→ **OBJECTIVE**: From the listing below, extract each line containing the string "scene".

→ **AVAILABLE DATA**:
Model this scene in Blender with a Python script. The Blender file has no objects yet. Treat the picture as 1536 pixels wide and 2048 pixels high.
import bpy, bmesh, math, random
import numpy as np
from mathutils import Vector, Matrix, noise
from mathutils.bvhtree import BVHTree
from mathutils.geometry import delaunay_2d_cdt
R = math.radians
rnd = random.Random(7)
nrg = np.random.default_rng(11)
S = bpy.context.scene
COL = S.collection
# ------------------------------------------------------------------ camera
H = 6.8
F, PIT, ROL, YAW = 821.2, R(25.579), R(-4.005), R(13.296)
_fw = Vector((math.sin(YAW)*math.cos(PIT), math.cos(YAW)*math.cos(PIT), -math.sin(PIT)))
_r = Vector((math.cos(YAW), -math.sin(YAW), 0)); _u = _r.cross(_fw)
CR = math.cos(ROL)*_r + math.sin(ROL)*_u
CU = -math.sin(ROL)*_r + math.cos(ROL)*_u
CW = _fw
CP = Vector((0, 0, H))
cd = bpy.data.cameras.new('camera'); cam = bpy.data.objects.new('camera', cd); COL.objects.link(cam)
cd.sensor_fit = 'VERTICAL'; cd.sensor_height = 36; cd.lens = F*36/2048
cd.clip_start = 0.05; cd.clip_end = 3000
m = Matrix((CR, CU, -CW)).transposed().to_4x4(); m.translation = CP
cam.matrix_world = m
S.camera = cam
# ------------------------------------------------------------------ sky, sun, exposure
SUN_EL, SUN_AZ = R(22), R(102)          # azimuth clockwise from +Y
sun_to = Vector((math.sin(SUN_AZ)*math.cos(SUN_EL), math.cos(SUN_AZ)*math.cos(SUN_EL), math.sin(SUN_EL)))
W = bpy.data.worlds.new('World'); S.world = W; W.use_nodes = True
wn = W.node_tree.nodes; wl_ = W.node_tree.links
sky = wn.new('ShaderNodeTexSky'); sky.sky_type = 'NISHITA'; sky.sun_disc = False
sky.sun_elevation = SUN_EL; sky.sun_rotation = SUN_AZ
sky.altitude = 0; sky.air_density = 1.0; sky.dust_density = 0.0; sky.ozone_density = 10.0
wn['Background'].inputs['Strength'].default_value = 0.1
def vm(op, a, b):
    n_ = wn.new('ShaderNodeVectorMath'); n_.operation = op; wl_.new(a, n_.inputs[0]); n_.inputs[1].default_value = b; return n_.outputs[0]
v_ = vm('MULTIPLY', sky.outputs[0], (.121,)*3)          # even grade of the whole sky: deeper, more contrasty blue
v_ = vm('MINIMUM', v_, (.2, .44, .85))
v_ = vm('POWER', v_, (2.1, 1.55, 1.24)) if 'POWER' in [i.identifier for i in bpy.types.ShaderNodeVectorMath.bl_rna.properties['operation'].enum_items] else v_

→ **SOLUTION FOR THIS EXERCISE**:
Model this scene in Blender with a Python script. The Blender file has no objects yet. Treat the picture as 1536 pixels wide and 2048 pixels high.
S = bpy.context.scene